One conference attendee wanted to know why her ESP needed two weeks to provide this information; no one on the panel had an explanation. Our advice was to get a new ESP. It’s standard procedure to provide real-time tracking of these metrics. Don’t accept anything less.

And don’t accept bogus arguments for not providing this information. An IT group managing an in-house e-mail solution recently told me they considers tracking opens and clicks an invasion of recipients’ privacy, so they don’t do it. If that’s really the concern, you can protect individuals’ privacy by providing only aggregate data, not specific data by e-mail address. Any group that refuses to provide any tracking and reporting is shirking its responsibilities and doing a serious disservice to the group sending the e-mail messages.

Bounce Management

Bounces have gained importance over the years. There are a number different flavors of soft bounces, some of which include messages from spam filters. Your ESP or in-house IT team should have someone reviewing the bounce messages and determining if there’s a deliverability problem. If not, here are some general rules of thumb for bounce management:

  • E-mail addresses returning a hard bounce should be removed from a list right away.

  • If an e-mail address consistently returns a soft bounce over three or five sends, it should be removed.

Make sure your solution isn’t applying any unrealistic timeframes to these rules. In working with a client’s list some time ago, I found a group of addresses had consistently returned soft bounces for at least nine months. We later learned their ESP’s bounce rules removed e-mail addresses that returned three soft bounces in a 30-day period.
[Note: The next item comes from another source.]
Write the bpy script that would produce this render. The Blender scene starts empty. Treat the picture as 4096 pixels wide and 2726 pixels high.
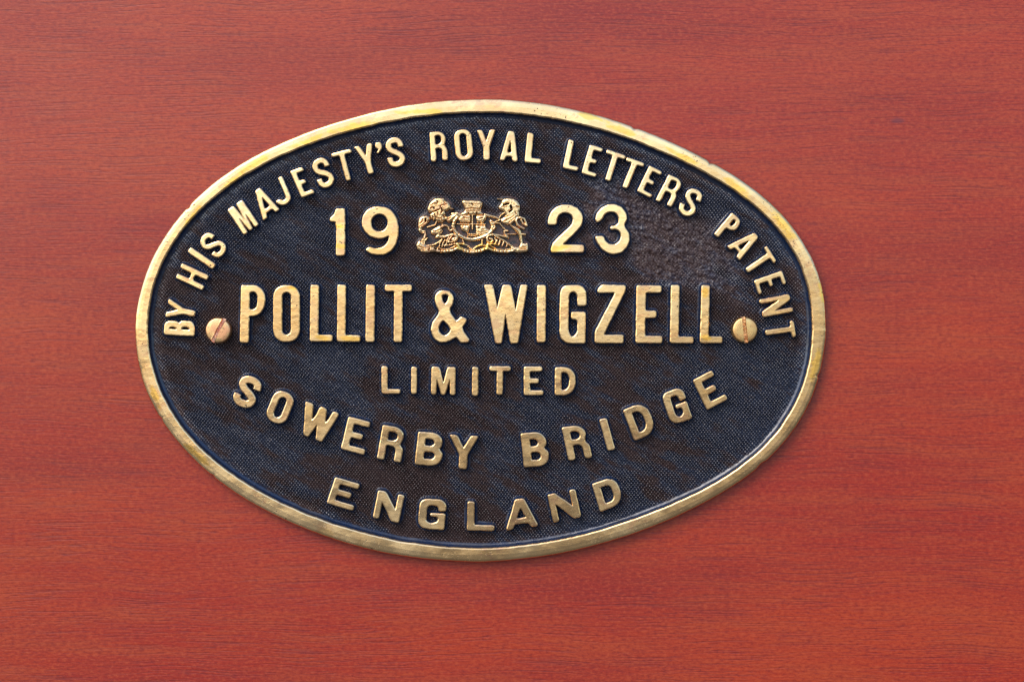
import bpy, math, random
import numpy as np
from mathutils import geometry, Vector

# ------------------------------------------------------------------ camera, world, sun, exposure
S = 1e-4                      # one photograph pixel on the plate = 0.1 mm
ZC = 1.40                     # height of the picture centre above the ground
FIELD = 0.0014                # plate field in front of the panel
TOP = 0.0028                  # letters and rim stand this proud of the field
DIST = 0.72                   # lens to letter faces

scn = bpy.context.scene
cam_d = bpy.data.cameras.new("camera")
cam = bpy.data.objects.new("camera", cam_d)
scn.collection.objects.link(cam)
cam.location = (0, -(FIELD + TOP + DIST), ZC)
cam.rotation_euler = (math.radians(90), 0, 0)
cam_d.sensor_width = 36
cam_d.lens = 36 * DIST / (4096 * S)
cam_d.clip_start = 0.01
cam_d.clip_end = 500
scn.camera = cam

SUN_EL, SUN_AZ = math.radians(44), math.radians(-42)      # azimuth from straight behind the camera, towards the left
wd = bpy.data.worlds.new("World"); scn.world = wd; wd.use_nodes = True
nt = wd.node_tree
sky = nt.nodes.new("ShaderNodeTexSky"); sky.sky_type = 'NISHITA'; sky.sun_disc = False
sky.sun_elevation = SUN_EL
sky.sun_rotation = math.radians(180) - SUN_AZ
sky.air_density = 1.0; sky.dust_density = 2.0; sky.ozone_density = 1.0
nt.links.new(sky.outputs[0], nt.nodes["Background"].inputs[0])
nt.nodes["Background"].inputs[1].default_value = 0.15
sl = bpy.data.lights.new("sun", 'SUN'); sl.energy = 1.0; sl.angle = math.radians(38); sl.color = (1.0, 0.93, 0.82)
so = bpy.data.objects.new("sun", sl); scn.collection.objects.link(so)
sd = Vector((math.sin(SUN_AZ) * math.cos(SUN_EL), -math.cos(SUN_AZ) * math.cos(SUN_EL), math.sin(SUN_EL)))
so.rotation_euler = sd.to_track_quat('Z', 'Y').to_euler()
scn.view_settings.view_transform = 'Standard'
scn.view_settings.look = 'None'
scn.view_settings.exposure = 0.88
scn.view_settings.gamma = 1.0

# ------------------------------------------------------------------ helpers
rng = random.Random(7)
nrg = np.random.default_rng(11)

def w3(px, py, h):            # picture pixel + height above the field (metres) -> world
    return ((px - 2048) * S, -(FIELD + h), ZC + (1363 - py) * S)

def make_mesh(name, verts, faces, mats, mat_idx=None, smooth=None, parent=None, loc=(0, 0, 0)):
    me = bpy.data.meshes.new(name)
    v = np.asarray(verts, dtype=float) - np.array(loc)
    me.from_pydata(v.tolist(), [], faces)
    for m in mats: me.materials.append(m)
    if mat_idx is not None: me.polygons.foreach_set("material_index", mat_idx)
    if smooth is not None: me.polygons.foreach_set("use_smooth", smooth)
    me.update()
    o = bpy.data.objects.new(name, me)
    scn.collection.objects.link(o)
    if parent is not None:
        o.parent = parent
        o.location = Vector(loc) - Vector(parent["_w"])
    else:
        o.location = loc
    o["_w"] = list(loc)
    return o

def grid_mesh(name, X, Z, Y, keep, mats, attr=None, parent=None, loc=(0, 0, 0), aname="polish"):
    """regular grid of world positions; keep = boolean per cell"""
    n, m = X.shape
    idx = np.arange(n * m).reshape(n, m)
    a, b, c, d = idx[:-1, :-1][keep], idx[:-1, 1:][keep], idx[1:, 1:][keep], idx[1:, :-1][keep]
    q = np.stack([a, d, c, b], 1)
    used = np.unique(q)
    remap = -np.ones(n * m, dtype=np.int64); remap[used] = np.arange(len(used))
    q = remap[q].astype(np.int32)
    co = np.stack([X.ravel()[used], Y.ravel()[used], Z.ravel()[used]], 1) - np.array(loc)
    me = bpy.data.meshes.new(name)
    me.vertices.add(len(co)); me.vertices.foreach_set("co", co.astype(np.float32).ravel())
    me.loops.add(q.size); me.loops.foreach_set("vertex_index", q.ravel())
    me.polygons.add(len(q))
    me.polygons.foreach_set("loop_start", np.arange(0, q.size, 4, dtype=np.int32))
    me.polygons.foreach_set("loop_total", np.full(len(q), 4, dtype=np.int32))
    me.update(calc_edges=True)
    me.polygons.foreach_set("use_smooth", np.ones(len(q), dtype=bool))
    if attr is not None:
        at = me.attributes.new(aname, 'FLOAT', 'POINT')
        at.data.foreach_set("value", attr.ravel()[used].astype(np.float32))
    for mm in mats: me.materials.append(mm)
    o = bpy.data.objects.new(name, me); scn.collection.objects.link(o)
    if parent is not None:
        o.parent = parent; o.location = Vector(loc) - Vector(parent["_w"])
    else: o.location = loc
    o["_w"] = list(loc)
    return o

def empty(name, loc, parent=None):
    o = bpy.data.objects.new(name, None); scn.collection.objects.link(o)
    o.empty_display_size = 0.01
    if parent is not None:
        o.parent = parent; o.location = Vector(loc) - Vector(parent["_w"])
    else: o.location = loc
    o["_w"] = list(loc)
    return o

def vnoise(x, y, seed=0):     # smooth value noise, numpy
    xi = np.floor(x).astype(np.int64); yi = np.floor(y).astype(np.int64)
    fx = x - xi; fy = y - yi
    fx = fx * fx * (3 - 2 * fx); fy = fy * fy * (3 - 2 * fy)
    def hsh(a, b):
        h = (a * 374761393 + b * 668265263 + seed * 1442695041) & 0xFFFFFFFF
        h = ((h ^ (h >> 13)) * 1274126177) & 0xFFFFFFFF
        return ((h ^ (h >> 16)) & 0xFFFF) / 65535.0
    return (hsh(xi, yi) * (1 - fx) + hsh(xi + 1, yi) * fx) * (1 - fy) + (hsh(xi, yi + 1) * (1 - fx) + hsh(xi + 1, yi + 1) * fx) * fy

# ------------------------------------------------------------------ materials
def new_mat(name):
    m = bpy.data.materials.new(name); m.use_nodes = True
    return m, m.node_tree, m.node_tree.nodes["Principled BSDF"]

class NT:
    def __init__(s, t): s.t = t
    def n(s, typ, **k):
        nd = s.t.nodes.new(typ)
        for a, b in k.items(): setattr(nd, a, b)
        return nd
    def l(s, a, b): s.t.links.new(a, b)
    def pos(s, scale=(1, 1, 1), rot=0.0, off=(0, 0, 0), warp=None):
        g = s.n("ShaderNodeNewGeometry")
        src = g.outputs["Position"]
        if rot:
            v = s.n("ShaderNodeVectorRotate", rotation_type='AXIS_ANGLE')
            v.inputs["Axis"].default_value = (0, 1, 0); v.inputs["Angle"].default_value = rot
            v.inputs["Center"].default_value = (0, 0, ZC)
            s.l(src, v.inputs["Vector"]); src = v.outputs[0]
        if warp is not None:
            a = s.n("ShaderNodeVectorMath", operation='ADD'); s.l(src, a.inputs[0]); s.l(warp, a.inputs[1]); src = a.outputs[0]
        mp = s.n("ShaderNodeMapping"); mp.inputs["Scale"].default_value = scale; mp.inputs["Location"].default_value = off
        s.l(src, mp.inputs[0])
        return mp.outputs[0]
    def noise(s, vec, scale=1.0, detail=2, rough=.5, dist=0):
        nd = s.n("ShaderNodeTexNoise"); s.l(vec, nd.inputs["Vector"])
        nd.inputs["Scale"].default_value = scale; nd.inputs["Detail"].default_value = detail
        nd.inputs["Roughness"].default_value = rough; nd.inputs["Distortion"].default_value = dist
        return nd.outputs["Fac"]
    def ramp(s, fac, a, b, lo=0.0, hi=1.0):
        r = s.n("ShaderNodeMapRange", interpolation_type='SMOOTHSTEP'); s.l(fac, r.inputs[0])
        r.inputs[1].default_value = a; r.inputs[2].default_value = b
        r.inputs[3].default_value = lo; r.inputs[4].default_value = hi
        return r.outputs[0]
    def mix(s, fac, a, b):
        m = s.n("ShaderNodeMix", data_type='RGBA')
        if hasattr(fac, "links"): s.l(fac, m.inputs[0])
        else: m.inputs[0].default_value = fac
        for i, c in ((6, a), (7, b)):
            if isinstance(c, tuple): m.inputs[i].default_value = (*c, 1)
            else: s.l(c, m.inputs[i])
        return m.outputs[2]
    def math(s, op, a, b=None, c=None):
        m = s.n("ShaderNodeMath", operation=op)
        for i, v in enumerate((a, b, c)):
            if v is None: continue
            if hasattr(v, "links"): s.l(v, m.inputs[i])
            else: m.inputs[i].default_value = v
        return m.outputs[0]
    def bump(s, h, strength, dist):
        b = s.n("ShaderNodeBump"); b.inputs["Strength"].default_value = strength; b.inputs["Distance"].default_value = dist
        s.l(h, b.inputs["Height"])
        return b

PATCH = [  # lacquer still yellow on the brass: x, y, half length, half width (pixels), slope in degrees
 (1024,652,95,15,31),(930,722,60,12,38),(1243,560,70,13,22),(1407,510,130,18,13),(1700,446,120,11,2),(2359,468,110,14,-14),(2500,525,90,12,-20),(2740,628,80,12,-27),(2950,752,75,18,-37),(3137,900,100,26,-58),
 (3120,880,60,20,-55),(770,862,70,9,52),(3262,1460,80,18,74),(3285,1160,50,12,-75),(620,1580,60,14,-70),(790,1820,90,16,-45),(1290,1350,38,15,0),(1402,1352,42,15,0),(1357,985,13,48,88),(1357,905,10,30,88),
 (2230,992,60,14,8),(2820,1168,34,14,89),(2827,1350,24,14,0),(1940,985,60,22,0),(1835,985,30,18,0),(1180,1150,40,9,0),(2150,925,30,40,0)]
def brass_colour(k):
    """cast brass: cream to tan in broad patches, yellow where the lacquer stays, pinkish and brown where it tarnished"""
    big = k.noise(k.pos((9, 9, 9), off=(.35, 0, .2)), 1, 4, .6)  # broad tone noise, offset picked for a tanner right side
    big = k.math('ADD', k.math('MULTIPLY', big, .6), k.math('MULTIPLY', k.noise(k.pos((60, 60, 60), off=(8, 0, 1)), 1, 4, .6), .4))
    base = k.mix(k.ramp(big, .42, .57), (.94, .68, .37), (.77, .51, .25))
    pk = k.noise(k.pos((190, 190, 420), rot=.35, off=(3, 1, 8)), 1, 4, .7)
    pk2 = k.noise(k.pos((48, 48, 48), off=(9, 0, 0)), 1, 2)
    pink = k.math('MULTIPLY', k.ramp(pk, .50, .58), k.ramp(pk2, .49, .58, 0, .6))
    base = k.mix(pink, base, (.70, .40, .23))
    g = k.n("ShaderNodeNewGeometry"); acc = None
    for (px, py, a, b_, sl_) in PATCH:
        mp = k.n("ShaderNodeMapping", vector_type='TEXTURE'); k.l(g.outputs["Position"], mp.inputs[0])
        c = w3(px, py, 0)
        mp.inputs["Location"].default_value = (c[0], 0, c[2]); mp.inputs["Rotation"].default_value = (0, -math.radians(sl_), 0)
        mp.inputs["Scale"].default_value = (a * S, 1e6, b_ * S)
        ln = k.n("ShaderNodeVectorMath", operation='LENGTH'); k.l(mp.outputs[0], ln.inputs[0])
        acc = ln.outputs["Value"] if acc is None else k.math('MINIMUM', acc, ln.outputs["Value"])
    yn = k.noise(k.pos((160, 160, 420), rot=-.35, off=(1.7, 0, 4.1)), 1, 4, .65, .3)
    yv = k.math('ADD', acc, k.math('MULTIPLY', k.math('SUBTRACT', yn, .5), 2.6))
    base = k.mix(k.ramp(yv, 1.05, .45, 0, .8), base, (.92, .56, .12))
    yn2 = k.noise(k.pos((40, 40, 90), rot=-.3, off=(2, 0, 3)), 1, 4, .65)
    base = k.mix(k.ramp(yn2, .60, .68, 0, .5), base, (.88, .55, .20))
    pit = k.noise(k.pos((900, 900, 1300), off=(2, 0, 0)), 1, 2, .6)
    pitm = k.noise(k.pos((70, 70, 70), off=(5, 5, 5)), 1, 2)
    pits = k.math('MULTIPLY', k.ramp(pit, .64, .70), k.ramp(pitm, .46, .60))
    base = k.mix(pits, base, (.14, .09, .05))
    return base, pink, pits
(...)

Since the client was only mailing to this group once a month, none of the soft bounces ever qualified for removal.

Continuing to send to an e-mail address that soft-bounces is a waste of money and can make you appear to be a spammer, since you aren’t cleaning your list. Make sure soft bounces are removed promptly and regularly.


It seems basic to say an ESP or IT team responsible for the in-house system should support its customers. But many account representatives and IT managers are responsible for more clients than they really have time for. Support quality can suffer, especially if you opted for a self-service, rather than full-service, solution.

When my queries on a customer’s database hosted by an ESP were getting hung up, the account manager initially suggested I try the customer discussion board. She said maybe someone there could help me. Not acceptable. There are times when it helps to get information from another source, but if it involves use of a tool the ESP provides, it should be able to provide support.


ESP account managers used to be knowledgeable about standards, best practices, and regulations related to e-mail; the ESPs spent a good deal of time and resources training them. This was a huge benefit of going with an ESP over an in-house solution. But as the market has pushed prices lower, it seems this type of training has suffered.

I was contacted by a woman who had some questions about getting her e-mail sign-up page to comply with COPPA. Rather than answering her questions, her account manager sent her to me for some free advice, since I’d tackled a similar issue for a mutual client of ours.

The ESP should have had someone there to counsel her. COPPA is a federal regulation regarding the collection of personal information online, which is what growing an e-mail list is all about.

Bottom Line

If you aren’t getting these things from your ESP or in-house solution, escalate your needs to a higher level within the organization. If you still aren’t satisfied, it’s time to switch.